More funds are sought for schools in Carroll


Concerned school officials told the Carroll commissioners last night that the county's spending plan for fiscal 2002, which includes money for teacher pay raises, will not meet the needs of the county's 28,000 students.

"A staffing disaster is looking us in the face," said Al DeGennaro, chairman of the science department at Westminster High School. "The department has two vacancies and no applicants for the positions. I cannot fill these vacancies if all I have to offer is classrooms of 34 or 35 [students], inadequate materials and instruction, and salary increases that come at the expense of things already in short supply, such as equipment and textbooks."

The budget proposal drew comments from about 25 people, many of whom were teachers and education officials. About 100 people, including a handful of county employees, attended the meeting at Westminster High School.

The commissioners have proposed giving the Board of Education about $3 million less than it requested to cover the day-to-day cost of running Carroll's 38 schools in fiscal 2002, which begins July 1.

School officials asked for $195.3 million, about $7.6 million more than they had expected to receive, to fund school employee pay raises, buy textbooks and hire 16 teachers and other staff. Faced with too few dollars and too many requests, the commissioners were able to fund only the pay raises, causing several residents to voice concerns about crowded classrooms, inadequate materials and school safety.

After several closed discussions, the commissioners added $2.5 million to the school board's operating budget, bringing the total county appropriation to $105.4 million.

The commissioners directed the school board to use the additional money to meet the "governor's challenge," and ordered the panel to trim $3 million from its budget. This is the second consecutive year that Gov. Parris N. Glendening has offered to increase teacher salaries by 1 percent in school systems that raise teacher pay by 4 percent.

Under the commissioners' proposed spending plan, the Carroll school system would receive $192.3 million in county, state and federal aid.
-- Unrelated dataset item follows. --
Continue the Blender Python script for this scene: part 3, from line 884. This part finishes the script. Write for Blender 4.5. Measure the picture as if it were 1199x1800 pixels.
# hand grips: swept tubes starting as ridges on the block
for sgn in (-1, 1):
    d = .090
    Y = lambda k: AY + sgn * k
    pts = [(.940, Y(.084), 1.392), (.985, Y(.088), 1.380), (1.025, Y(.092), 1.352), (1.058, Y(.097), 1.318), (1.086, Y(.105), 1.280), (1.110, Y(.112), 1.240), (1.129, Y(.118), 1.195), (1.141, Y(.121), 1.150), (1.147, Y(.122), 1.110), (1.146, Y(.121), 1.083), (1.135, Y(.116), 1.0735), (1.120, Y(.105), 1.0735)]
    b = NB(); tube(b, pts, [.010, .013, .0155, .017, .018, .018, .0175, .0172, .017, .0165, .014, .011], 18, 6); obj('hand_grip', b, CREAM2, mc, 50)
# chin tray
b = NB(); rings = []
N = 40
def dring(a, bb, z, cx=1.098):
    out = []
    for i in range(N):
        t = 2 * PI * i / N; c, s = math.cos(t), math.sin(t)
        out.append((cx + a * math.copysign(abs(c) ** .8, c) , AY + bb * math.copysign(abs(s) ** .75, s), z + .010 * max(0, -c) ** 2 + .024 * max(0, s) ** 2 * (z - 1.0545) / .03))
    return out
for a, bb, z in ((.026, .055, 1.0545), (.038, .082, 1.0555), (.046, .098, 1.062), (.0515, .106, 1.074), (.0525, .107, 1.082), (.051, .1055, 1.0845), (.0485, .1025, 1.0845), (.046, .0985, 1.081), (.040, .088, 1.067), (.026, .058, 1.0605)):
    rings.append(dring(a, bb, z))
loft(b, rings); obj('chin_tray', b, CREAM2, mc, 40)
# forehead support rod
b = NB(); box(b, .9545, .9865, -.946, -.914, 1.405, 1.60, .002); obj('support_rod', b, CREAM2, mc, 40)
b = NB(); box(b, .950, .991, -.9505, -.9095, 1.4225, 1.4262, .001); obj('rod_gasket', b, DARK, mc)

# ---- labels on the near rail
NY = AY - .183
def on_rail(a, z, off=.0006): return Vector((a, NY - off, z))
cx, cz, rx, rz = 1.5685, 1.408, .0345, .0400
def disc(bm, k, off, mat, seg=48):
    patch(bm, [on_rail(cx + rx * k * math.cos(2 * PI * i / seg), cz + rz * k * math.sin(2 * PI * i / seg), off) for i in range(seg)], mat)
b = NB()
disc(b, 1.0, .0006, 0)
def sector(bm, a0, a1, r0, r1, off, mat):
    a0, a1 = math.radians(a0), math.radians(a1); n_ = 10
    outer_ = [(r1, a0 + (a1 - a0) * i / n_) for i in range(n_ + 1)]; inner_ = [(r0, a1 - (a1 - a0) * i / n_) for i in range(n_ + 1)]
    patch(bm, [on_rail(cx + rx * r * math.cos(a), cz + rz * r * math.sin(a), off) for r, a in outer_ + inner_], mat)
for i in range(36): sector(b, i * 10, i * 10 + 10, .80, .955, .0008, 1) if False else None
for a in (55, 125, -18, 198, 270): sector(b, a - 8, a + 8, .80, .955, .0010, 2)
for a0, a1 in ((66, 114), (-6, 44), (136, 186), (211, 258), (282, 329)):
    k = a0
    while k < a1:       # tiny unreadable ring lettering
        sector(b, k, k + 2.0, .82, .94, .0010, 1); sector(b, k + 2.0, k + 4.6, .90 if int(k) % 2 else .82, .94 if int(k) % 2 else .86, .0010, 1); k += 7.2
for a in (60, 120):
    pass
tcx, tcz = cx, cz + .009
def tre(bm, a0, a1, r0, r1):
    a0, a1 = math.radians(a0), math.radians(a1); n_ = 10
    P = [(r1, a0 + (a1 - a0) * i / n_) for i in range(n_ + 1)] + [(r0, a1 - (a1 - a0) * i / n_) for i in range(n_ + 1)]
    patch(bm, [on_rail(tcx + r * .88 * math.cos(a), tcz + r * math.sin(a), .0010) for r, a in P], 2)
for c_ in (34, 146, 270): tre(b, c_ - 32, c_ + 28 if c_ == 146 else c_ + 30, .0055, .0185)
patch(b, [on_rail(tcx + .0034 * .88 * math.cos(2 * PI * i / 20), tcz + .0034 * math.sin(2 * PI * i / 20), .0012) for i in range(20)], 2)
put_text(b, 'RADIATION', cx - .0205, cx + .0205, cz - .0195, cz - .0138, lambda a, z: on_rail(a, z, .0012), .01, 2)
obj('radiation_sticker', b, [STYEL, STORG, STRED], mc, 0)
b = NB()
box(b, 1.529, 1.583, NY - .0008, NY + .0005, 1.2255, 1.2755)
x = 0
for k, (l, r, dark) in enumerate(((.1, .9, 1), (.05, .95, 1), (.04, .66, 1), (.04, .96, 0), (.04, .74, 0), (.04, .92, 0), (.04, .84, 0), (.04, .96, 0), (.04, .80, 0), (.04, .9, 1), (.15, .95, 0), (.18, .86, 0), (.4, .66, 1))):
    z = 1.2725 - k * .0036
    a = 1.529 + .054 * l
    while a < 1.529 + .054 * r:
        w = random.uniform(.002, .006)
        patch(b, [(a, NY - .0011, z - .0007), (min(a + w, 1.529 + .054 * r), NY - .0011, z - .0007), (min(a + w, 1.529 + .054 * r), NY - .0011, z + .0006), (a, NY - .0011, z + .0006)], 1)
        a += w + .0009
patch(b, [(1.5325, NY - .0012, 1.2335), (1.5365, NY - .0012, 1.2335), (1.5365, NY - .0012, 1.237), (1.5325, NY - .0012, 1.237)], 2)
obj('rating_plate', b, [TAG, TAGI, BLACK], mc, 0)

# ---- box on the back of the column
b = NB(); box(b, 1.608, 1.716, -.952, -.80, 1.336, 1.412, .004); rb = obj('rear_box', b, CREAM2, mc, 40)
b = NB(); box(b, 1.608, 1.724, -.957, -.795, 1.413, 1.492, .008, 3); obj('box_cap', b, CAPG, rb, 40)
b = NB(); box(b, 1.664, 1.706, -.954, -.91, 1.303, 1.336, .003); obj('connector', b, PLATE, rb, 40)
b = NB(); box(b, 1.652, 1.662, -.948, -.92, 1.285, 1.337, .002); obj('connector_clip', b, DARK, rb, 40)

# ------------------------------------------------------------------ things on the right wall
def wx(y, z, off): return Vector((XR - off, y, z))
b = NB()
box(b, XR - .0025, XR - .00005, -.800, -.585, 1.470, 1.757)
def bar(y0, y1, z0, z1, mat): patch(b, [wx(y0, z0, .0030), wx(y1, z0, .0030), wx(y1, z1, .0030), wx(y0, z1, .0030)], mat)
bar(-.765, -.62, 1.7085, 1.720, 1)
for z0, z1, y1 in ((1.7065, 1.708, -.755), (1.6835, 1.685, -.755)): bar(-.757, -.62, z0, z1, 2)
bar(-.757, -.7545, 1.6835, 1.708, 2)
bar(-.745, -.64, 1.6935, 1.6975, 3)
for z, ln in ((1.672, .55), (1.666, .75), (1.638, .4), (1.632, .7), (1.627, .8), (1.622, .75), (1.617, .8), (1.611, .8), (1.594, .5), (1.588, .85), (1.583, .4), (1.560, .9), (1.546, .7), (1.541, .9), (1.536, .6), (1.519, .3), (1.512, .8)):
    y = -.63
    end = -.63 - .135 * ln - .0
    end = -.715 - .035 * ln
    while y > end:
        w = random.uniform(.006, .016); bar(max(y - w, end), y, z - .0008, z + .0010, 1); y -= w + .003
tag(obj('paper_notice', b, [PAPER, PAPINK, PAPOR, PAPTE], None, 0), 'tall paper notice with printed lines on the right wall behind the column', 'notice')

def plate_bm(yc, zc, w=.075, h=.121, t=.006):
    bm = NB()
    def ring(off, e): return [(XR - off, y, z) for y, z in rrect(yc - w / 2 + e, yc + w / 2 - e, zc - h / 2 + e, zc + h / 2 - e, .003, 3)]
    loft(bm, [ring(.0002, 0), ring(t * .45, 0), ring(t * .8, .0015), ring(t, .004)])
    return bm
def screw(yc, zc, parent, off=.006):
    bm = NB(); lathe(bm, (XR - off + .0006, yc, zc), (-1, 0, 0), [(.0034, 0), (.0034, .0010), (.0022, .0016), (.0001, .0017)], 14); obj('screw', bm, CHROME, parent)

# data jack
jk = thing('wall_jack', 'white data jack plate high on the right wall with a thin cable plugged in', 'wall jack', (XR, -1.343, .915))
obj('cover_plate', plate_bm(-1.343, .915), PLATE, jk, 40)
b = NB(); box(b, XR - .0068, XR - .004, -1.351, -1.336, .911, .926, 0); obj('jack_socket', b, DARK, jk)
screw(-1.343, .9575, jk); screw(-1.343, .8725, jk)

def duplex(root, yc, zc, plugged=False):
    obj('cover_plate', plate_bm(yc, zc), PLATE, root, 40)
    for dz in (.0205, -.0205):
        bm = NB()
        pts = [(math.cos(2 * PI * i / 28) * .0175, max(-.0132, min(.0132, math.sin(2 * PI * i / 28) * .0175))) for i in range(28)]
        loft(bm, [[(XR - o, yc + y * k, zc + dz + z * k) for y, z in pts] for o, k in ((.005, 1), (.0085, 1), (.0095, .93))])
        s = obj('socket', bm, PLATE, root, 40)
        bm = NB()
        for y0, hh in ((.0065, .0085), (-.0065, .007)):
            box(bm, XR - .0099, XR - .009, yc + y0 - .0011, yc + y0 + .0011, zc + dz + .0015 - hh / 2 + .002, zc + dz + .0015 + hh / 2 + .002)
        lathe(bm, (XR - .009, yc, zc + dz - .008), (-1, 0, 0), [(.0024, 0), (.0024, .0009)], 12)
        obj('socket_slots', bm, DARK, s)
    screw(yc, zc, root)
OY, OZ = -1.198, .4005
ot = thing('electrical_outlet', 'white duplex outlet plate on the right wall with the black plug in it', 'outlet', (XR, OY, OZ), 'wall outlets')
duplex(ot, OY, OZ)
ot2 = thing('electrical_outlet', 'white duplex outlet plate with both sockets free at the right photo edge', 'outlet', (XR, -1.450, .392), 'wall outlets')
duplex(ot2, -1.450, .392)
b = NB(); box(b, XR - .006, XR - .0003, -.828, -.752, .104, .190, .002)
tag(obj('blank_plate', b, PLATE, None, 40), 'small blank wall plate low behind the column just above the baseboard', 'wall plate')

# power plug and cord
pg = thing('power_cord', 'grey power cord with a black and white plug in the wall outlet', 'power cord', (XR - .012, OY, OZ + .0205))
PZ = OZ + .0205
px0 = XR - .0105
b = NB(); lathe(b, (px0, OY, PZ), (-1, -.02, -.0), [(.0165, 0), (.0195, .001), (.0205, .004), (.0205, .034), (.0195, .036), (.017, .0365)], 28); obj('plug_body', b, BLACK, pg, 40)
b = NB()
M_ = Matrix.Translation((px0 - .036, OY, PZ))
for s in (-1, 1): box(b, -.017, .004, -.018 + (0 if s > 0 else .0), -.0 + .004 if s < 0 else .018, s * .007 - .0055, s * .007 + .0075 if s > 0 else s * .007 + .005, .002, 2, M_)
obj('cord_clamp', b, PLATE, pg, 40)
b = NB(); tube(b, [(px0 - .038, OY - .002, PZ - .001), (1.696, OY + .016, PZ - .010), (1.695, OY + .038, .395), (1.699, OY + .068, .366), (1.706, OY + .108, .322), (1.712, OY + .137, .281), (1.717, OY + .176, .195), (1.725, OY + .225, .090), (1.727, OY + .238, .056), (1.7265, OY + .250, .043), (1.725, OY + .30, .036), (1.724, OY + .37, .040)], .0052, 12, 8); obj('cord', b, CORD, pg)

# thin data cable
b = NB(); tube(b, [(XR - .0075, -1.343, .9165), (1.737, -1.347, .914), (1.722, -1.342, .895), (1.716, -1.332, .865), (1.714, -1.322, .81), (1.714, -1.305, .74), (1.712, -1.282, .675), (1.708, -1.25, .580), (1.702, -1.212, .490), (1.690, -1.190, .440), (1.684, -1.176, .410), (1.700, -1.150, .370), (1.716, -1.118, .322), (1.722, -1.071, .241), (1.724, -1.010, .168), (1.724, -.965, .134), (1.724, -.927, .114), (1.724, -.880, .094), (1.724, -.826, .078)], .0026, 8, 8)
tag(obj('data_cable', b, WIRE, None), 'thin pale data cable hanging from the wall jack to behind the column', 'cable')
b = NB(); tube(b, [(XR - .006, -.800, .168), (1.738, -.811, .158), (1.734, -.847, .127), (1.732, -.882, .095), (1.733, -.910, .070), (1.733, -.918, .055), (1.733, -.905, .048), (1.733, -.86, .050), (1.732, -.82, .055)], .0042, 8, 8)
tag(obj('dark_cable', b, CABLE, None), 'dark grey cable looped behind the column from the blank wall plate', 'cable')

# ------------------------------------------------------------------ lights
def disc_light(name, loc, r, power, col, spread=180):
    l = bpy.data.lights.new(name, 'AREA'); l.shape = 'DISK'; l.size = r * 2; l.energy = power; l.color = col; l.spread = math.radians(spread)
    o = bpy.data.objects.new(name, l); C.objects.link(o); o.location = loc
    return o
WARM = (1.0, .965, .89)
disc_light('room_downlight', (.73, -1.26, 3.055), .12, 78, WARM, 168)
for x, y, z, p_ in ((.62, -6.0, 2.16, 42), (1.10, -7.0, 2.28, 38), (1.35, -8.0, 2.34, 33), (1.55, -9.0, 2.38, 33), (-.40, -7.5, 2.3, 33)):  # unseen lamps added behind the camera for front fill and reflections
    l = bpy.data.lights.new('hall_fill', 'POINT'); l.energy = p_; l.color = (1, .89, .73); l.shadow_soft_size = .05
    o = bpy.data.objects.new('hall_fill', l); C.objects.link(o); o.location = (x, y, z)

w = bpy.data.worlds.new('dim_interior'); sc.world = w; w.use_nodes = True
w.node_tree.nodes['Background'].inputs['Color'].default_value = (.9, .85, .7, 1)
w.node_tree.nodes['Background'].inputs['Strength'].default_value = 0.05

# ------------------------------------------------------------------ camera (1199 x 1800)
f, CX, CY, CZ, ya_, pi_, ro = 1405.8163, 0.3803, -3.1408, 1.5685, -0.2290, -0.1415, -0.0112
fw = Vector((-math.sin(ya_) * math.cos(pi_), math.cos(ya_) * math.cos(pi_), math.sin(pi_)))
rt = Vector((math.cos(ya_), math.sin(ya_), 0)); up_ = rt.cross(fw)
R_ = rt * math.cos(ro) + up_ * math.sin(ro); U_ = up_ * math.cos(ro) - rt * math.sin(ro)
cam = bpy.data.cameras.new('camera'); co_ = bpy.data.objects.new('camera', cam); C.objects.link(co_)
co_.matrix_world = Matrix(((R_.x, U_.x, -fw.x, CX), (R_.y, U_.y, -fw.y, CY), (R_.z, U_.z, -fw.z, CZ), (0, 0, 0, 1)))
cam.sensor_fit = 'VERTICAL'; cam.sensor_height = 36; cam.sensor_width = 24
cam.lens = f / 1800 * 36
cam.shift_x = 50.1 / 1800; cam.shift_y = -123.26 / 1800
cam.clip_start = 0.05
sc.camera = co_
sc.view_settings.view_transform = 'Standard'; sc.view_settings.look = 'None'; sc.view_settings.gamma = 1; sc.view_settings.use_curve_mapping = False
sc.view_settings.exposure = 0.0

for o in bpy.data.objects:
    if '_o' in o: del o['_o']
The 295-page document also includes slight spending increases - on average, 5 percent - for law enforcement, substance abuse treatment and farmland preservation.

More than 100 members of the local teachers union rallied outside the high school to show their support for the school system's budget request.

The proposed budget for the next fiscal year would maintain the tax rate of $1.048 per $100 of assessed value, meaning the annual tax on the average Carroll home valued at slightly less than $152,000 would be about $1,593.

Under the proposed spending plan, the county operating budget - which covers the day-to-day cost of running county government - would rise from $205.2 million this year to $225.3 million. The capital budget - which pays for construction projects - would drop from $66.2 million this year to about $42.9 million.

The proposed budget would allocate more than $5.1 million for the firemen's association, up from about $4.9 million this year. About a dozen volunteer firefighters attended yesterday's hearing to ask the commissioners to give the association an additional $383,000 to pay fire engine drivers.

The commissioners are expected to adopt a budget May 24. Copies of the proposal are available at library branches and the county budget office, 225 N. Center St., Westminster.